Like I said: odd jobs.

Then recently, I became a cartographer.  I really wanted a map for Garment of Shadows, because it is set in Morocco, a place not everyone can call immediately to mind.  The problem came when I urged them to do an illustrated map, like the gorgeous one they put in The Game.  But when I was told 1) that maps were now the responsibility of the author and 2) the cost, I thought, hey, I can do one.

So I asked my artist friend Jean Lukens (she did #1 on the Russellscape) to do me some pen and ink drawings:

 

 

 

 

 

(Yes, those are Russell’s boots.  And ring.)

Then I sketched out a map inside Jean’s frame, and finally asked my superstar Photoshopper brother-in-law to put all the elements together.  And here it is:

What do you think?

Comments

  1. Tammy Albee says:

    What do I think? I think that once more I know why I am still impatiently awaiting every book you write… because you haven’t let anyone change how you do things. If you want it right, it is right.

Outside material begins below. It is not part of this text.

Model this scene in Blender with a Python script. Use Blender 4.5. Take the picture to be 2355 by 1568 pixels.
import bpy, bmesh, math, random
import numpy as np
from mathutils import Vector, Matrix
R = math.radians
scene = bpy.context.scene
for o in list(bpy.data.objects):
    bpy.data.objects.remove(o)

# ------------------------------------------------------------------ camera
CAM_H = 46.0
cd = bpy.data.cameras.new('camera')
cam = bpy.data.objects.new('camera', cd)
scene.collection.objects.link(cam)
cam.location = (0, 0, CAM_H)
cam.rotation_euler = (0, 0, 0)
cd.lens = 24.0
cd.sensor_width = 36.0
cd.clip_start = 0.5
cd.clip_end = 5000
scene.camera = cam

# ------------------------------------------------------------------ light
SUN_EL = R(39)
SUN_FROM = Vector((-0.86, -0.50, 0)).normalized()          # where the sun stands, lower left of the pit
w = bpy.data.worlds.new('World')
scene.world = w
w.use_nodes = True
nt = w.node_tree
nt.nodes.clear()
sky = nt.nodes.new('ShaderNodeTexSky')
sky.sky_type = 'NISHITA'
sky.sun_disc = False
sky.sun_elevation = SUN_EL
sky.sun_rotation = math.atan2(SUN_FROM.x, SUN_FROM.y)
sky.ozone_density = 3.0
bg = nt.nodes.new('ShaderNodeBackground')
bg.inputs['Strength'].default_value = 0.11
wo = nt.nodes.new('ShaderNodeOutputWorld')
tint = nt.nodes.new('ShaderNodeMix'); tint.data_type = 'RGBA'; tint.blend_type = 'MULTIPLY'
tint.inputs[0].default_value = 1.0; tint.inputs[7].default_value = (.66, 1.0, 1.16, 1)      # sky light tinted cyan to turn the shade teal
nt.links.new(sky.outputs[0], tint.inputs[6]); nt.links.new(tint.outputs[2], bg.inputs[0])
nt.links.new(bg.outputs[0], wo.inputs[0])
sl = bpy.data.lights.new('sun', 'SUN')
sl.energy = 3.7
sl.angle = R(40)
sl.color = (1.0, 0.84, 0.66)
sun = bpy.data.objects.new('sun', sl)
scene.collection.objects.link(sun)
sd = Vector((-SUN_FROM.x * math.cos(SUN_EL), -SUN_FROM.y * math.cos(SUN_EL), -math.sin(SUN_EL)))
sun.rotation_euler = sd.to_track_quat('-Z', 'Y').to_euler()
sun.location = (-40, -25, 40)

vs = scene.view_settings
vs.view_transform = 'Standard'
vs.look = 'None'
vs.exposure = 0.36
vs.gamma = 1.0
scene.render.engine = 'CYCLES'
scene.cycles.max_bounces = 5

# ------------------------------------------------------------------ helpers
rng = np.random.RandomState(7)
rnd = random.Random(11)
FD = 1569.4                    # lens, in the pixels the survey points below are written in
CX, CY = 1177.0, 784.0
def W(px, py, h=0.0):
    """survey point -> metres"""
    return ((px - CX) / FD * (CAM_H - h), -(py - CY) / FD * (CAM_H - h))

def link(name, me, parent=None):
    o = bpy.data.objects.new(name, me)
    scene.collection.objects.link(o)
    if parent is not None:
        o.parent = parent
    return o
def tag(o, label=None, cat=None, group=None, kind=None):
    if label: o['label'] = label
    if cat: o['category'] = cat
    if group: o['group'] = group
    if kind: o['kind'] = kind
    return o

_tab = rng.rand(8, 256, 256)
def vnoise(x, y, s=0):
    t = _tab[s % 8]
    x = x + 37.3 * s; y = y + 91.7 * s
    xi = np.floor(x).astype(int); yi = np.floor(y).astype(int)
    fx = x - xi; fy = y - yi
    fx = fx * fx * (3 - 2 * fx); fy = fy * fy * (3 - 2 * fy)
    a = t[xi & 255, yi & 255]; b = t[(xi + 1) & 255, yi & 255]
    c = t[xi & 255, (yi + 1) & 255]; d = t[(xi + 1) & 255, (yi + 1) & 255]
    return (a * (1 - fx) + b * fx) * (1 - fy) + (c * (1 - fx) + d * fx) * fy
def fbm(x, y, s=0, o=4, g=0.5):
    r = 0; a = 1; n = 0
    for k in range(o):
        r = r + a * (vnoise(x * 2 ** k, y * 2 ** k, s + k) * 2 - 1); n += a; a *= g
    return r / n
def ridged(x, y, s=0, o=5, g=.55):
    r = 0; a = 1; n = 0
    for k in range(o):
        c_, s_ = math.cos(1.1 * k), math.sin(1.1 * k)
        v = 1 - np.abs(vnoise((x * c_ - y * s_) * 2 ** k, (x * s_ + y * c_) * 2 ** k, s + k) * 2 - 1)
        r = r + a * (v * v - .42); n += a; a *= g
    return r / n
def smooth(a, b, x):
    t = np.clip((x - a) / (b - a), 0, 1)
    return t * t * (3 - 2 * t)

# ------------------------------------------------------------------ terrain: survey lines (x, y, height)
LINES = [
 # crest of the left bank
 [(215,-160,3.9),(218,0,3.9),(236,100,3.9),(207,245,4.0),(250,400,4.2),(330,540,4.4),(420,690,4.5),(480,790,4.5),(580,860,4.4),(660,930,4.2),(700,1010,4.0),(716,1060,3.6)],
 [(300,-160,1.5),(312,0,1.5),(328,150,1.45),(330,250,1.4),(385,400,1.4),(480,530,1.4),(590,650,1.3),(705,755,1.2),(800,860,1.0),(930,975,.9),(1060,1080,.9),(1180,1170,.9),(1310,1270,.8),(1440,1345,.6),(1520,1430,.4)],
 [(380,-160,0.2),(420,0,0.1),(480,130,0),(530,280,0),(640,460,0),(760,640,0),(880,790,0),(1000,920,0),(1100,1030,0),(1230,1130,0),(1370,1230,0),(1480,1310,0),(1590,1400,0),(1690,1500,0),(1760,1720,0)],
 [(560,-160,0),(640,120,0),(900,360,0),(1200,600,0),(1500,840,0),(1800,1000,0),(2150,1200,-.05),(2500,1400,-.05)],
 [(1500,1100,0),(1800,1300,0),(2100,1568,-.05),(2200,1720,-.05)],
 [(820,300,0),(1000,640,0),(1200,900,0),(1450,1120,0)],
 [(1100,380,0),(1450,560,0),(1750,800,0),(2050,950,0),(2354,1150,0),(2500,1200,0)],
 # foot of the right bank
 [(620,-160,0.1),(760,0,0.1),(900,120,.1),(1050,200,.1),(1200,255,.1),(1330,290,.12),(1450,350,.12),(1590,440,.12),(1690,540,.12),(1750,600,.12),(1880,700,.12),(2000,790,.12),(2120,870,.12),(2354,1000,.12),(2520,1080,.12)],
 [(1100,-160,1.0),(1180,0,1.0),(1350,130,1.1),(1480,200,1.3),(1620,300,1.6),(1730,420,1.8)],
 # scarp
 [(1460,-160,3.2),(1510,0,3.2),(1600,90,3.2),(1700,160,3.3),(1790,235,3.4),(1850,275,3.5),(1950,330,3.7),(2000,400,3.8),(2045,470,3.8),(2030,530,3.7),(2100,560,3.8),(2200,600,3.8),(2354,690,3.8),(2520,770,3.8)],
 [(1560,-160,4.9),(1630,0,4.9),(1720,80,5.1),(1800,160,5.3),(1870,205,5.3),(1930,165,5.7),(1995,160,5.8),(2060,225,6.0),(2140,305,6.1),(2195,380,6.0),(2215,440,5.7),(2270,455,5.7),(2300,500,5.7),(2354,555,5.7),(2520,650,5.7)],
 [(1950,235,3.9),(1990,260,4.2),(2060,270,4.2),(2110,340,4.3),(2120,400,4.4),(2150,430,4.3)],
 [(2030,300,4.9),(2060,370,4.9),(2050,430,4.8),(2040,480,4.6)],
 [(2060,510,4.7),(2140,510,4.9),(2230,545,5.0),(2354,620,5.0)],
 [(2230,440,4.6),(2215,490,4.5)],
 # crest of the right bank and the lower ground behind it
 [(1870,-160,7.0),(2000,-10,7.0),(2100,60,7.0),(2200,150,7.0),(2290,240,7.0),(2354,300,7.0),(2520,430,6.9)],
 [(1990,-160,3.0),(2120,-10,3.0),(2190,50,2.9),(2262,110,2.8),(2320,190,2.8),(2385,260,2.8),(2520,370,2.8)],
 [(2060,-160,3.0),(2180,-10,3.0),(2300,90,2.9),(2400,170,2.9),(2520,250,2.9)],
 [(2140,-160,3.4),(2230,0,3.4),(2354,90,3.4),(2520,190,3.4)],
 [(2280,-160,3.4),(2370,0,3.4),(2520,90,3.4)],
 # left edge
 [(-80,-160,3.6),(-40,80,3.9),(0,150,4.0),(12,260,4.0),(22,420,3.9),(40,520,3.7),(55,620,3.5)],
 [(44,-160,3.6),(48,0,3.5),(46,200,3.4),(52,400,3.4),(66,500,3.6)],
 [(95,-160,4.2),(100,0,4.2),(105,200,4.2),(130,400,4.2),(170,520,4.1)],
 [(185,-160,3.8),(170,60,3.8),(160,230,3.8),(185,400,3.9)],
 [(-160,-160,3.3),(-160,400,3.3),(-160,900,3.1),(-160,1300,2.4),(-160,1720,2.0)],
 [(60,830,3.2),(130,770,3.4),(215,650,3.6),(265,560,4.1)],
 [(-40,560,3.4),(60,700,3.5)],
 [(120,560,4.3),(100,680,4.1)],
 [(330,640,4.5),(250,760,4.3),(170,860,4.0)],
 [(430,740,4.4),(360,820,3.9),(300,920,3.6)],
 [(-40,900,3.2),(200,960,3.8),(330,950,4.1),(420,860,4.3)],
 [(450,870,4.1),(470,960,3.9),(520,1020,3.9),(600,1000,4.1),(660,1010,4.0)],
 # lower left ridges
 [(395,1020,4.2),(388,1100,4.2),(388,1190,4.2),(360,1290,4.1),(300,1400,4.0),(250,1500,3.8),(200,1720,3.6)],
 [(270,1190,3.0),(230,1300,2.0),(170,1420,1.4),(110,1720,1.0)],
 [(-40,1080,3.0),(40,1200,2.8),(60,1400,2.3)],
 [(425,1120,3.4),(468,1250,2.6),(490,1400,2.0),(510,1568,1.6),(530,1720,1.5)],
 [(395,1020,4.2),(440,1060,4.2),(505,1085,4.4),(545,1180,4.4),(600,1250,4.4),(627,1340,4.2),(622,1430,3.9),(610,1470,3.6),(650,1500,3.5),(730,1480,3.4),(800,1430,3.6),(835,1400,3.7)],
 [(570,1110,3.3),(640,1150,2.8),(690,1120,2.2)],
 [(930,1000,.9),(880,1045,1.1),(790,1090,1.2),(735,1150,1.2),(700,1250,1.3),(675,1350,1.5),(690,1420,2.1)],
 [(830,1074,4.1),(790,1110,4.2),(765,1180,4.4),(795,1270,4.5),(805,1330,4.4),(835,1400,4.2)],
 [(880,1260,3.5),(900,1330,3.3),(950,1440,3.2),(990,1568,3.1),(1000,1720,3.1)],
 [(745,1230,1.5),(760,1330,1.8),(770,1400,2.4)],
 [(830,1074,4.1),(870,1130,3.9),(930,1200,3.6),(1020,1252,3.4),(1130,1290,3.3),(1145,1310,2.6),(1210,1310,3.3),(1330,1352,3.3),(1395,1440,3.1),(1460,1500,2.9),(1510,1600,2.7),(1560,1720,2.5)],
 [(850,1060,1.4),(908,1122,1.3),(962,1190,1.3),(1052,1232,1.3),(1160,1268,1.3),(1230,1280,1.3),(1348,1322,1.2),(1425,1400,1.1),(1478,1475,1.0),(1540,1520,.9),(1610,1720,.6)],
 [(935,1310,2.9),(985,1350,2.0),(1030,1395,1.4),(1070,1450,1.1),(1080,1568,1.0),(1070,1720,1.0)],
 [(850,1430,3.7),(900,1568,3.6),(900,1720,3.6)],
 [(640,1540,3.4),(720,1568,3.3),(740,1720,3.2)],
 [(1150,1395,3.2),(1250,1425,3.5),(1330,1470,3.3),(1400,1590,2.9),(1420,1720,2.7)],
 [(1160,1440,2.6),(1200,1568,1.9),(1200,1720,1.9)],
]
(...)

    And THANKS for the map – they are always a plus for me when I’m reading a book where the landscape (or cityscape) factors in. The maps in O Jerusalem were invaluable to me….

    *Paces

  2. GORGEOUS! Exactly the right style for a novel involving Russell, Holmes, and Morocco.

  3. I am hopeless and clueless with maps. I really cannot resolve them. But the sketch of Russell’s boots, glasses and ring (have we had her wedding ring described before?) made me swoon.

  4. Beautiful, I so love maps in books. Takes me back to being 10 and looking at a buried treasure book in a book.

    Probably turned out better than if you had left it up to the publisher.

    Can’t wait for the book to come out.

    M. Louisa.
    author of the Victorian San Francisco Mysteries

  5. Strawberry Curls says:

    Gorgeous was the first word that first came to mind, but that has already been used to describe your creation. It is a work of art, and your ability to pull such a creation together by tapping the talents of others is sheer genius. Your list of accomplishments is long and varied, given your love for maps, adding cartographer seems just right, and your readers, as always, will benefit from your attention to detail and determination to present the best book possible. Congratulations.

    –Alice

  6. Definitely thumbs up on the cartographic skills. Maps do add value to those trying to visualize locales. The artistic additions of boots/specs, cat etc well in the tradition of dragons. Appreciate the high standards & thoroughness of all you do.

  7. Noel Bailey says:

    What do I think? I think I want this book even more than before. I love maps and other details like that to enhance a story – thanks for this glimpse of wonderful future reading!

  8. Melody Kitchens says:

    Love the map. They help me to put things into perspective in my mind while I am reading. Thank-you for thinking of it, so I don’t have google them in the middle of my reading time

  9. Beth Lee-De Amici says:

    Lovely!

  10. Lovely! I love maps in fiction. It reminds me of some of the old mysteries I read such as the Dell Map Back books, Nancy Drew and others. Thank you for great books and a flash of the past.

  11. Meredith T. says:

    Splendid!

  12. Perfect! I love the maps that lead me into your stories. Now, if only there was also a way of having a ‘scratch and sniff’ panel somewhere, and the flavour would be complete! When I re-read The Game, I am frequently drawn to the map – it’s integral to the book!

    (Find an old Malcolm Saville ”Lone Pine” book from the 40s/50s – all of these have maps to show where the children have their adventures, and it coloured my viewpoint for years!!!)

    Chris

  13. This is beautiful. Now I am even more anxious to read the book than I was before — and I was pretty eager already. I can’t wait to find out what role the cat plays.

    Debora

  14. I love the map – you have great friends! Growing up, I’d read any book with a map in it. Maps say adventure and destination and things you have to keep track of. Looking forward to the book!

  15. I’ve enjoyed maps in books since I read The Hobbit, that map looks like it will do very well in it’s book.

  16. Looks great – can feel excitement building. I’m curious about the cat….

  17. Always said Johnny Cartographer was a clever chap. To that I will now add Laurie Cartographer who is, of course, a chapess! Maps are a great help in getting a sense of perspective when the action moves around an unfamiliar locale.

    Mike TBFO

  18. A fan of deduction says:

    Cool makes me fill in the gaps for what goes where, and the boots, glasses, and ring amazingly done.

  19. Stunning! I love maps. If books don’t include them, I find my own. It’s wonderful to have the addition of a beautiful framework. I hope the cat means that this book will have a feline.
    Pat

  20. Love the map! It’s just beautiful. And I’m thrilled that the next adventure is set in Morocco. How much fun!